◆ PROBLEM STATEMENT
Pick out and copy every line below that has the word "Write".

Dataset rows
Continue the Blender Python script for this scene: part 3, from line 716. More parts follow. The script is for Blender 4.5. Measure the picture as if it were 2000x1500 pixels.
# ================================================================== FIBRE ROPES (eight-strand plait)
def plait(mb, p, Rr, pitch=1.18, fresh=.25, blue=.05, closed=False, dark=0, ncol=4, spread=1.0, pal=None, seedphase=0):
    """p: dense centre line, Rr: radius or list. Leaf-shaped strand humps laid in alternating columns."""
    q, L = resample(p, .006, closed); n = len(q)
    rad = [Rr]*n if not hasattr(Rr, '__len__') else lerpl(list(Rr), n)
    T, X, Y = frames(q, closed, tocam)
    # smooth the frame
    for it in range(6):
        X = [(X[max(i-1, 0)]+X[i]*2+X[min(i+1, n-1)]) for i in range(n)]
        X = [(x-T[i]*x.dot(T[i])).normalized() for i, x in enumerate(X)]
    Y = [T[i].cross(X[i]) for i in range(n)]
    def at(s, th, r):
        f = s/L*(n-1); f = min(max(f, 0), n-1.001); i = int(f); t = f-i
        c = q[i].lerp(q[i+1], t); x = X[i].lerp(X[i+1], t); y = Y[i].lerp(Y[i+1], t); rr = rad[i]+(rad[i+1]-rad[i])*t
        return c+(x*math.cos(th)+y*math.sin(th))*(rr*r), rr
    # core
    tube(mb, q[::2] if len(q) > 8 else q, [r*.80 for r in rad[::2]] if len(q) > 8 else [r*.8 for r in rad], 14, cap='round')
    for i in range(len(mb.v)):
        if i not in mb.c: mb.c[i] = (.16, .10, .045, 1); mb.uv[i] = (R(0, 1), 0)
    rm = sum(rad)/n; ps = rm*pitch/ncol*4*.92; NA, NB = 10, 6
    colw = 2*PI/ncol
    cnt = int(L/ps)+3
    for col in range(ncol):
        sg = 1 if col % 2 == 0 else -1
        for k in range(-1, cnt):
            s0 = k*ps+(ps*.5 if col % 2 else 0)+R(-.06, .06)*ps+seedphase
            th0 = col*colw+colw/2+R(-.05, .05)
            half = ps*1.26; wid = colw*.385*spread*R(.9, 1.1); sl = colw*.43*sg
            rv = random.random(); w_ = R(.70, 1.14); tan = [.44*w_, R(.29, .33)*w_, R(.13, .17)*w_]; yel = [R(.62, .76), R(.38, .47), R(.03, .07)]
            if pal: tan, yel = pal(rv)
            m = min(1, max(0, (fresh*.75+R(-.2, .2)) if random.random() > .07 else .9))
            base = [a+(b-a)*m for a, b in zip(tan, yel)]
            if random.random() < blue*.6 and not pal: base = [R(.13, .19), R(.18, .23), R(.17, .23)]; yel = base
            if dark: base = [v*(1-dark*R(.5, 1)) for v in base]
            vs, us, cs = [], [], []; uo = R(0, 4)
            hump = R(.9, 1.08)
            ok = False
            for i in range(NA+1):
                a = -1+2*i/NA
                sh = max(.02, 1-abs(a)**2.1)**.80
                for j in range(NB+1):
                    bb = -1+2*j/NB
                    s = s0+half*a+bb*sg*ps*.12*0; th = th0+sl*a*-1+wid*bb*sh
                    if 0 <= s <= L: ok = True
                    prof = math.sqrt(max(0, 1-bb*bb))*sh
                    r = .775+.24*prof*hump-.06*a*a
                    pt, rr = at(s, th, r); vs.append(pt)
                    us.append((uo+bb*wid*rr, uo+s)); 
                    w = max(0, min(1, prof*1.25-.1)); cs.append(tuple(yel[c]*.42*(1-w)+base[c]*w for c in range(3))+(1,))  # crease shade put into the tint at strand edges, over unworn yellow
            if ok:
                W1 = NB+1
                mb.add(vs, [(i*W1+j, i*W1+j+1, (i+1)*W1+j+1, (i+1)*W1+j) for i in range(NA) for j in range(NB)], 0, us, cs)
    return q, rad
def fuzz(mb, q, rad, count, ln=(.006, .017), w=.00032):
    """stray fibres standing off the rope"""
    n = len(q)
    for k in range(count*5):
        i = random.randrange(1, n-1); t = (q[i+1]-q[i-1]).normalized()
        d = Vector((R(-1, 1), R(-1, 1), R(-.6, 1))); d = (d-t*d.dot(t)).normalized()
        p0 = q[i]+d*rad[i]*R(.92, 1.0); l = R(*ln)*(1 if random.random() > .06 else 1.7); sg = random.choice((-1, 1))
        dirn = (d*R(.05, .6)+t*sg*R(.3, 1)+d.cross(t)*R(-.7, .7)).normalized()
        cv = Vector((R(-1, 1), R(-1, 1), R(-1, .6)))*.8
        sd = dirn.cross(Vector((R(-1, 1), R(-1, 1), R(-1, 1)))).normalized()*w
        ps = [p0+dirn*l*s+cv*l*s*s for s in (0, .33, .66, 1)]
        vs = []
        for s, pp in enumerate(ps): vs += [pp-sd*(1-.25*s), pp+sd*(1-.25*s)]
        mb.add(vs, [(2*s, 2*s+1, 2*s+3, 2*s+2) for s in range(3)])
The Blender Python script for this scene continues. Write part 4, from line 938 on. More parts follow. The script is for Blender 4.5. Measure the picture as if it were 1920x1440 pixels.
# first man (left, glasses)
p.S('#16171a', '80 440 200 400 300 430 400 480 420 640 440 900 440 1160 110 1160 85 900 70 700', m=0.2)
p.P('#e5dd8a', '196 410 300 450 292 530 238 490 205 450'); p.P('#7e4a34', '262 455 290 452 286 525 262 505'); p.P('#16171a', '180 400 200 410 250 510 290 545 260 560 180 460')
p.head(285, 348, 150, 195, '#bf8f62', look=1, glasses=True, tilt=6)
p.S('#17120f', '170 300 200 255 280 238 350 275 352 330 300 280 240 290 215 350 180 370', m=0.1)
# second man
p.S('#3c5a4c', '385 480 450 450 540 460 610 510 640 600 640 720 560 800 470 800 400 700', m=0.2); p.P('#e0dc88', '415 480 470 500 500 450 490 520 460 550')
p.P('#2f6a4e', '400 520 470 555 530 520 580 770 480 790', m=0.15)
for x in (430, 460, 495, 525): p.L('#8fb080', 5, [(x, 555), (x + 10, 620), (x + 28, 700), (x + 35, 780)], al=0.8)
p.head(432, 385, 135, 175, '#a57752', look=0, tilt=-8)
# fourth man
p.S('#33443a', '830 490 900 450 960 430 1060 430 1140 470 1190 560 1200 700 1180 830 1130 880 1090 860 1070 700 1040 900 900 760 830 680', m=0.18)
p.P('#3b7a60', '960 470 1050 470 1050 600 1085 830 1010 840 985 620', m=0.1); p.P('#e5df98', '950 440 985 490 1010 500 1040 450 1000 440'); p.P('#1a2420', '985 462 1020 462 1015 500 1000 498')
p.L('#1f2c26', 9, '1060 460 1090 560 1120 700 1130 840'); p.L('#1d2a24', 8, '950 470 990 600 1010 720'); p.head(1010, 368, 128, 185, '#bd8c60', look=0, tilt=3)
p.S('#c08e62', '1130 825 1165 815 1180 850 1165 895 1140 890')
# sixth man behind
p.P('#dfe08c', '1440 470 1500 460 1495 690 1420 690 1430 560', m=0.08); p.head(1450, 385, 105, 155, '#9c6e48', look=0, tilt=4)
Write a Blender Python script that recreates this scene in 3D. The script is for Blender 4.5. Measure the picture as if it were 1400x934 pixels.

◆ TASK ANSWER
The Blender Python script for this scene continues. Write part 4, from line 938 on. More parts follow. The script is for Blender 4.5. Measure the picture as if it were 1920x1440 pixels.
Write a Blender Python script that recreates this scene in 3D. The script is for Blender 4.5. Measure the picture as if it were 1400x934 pixels.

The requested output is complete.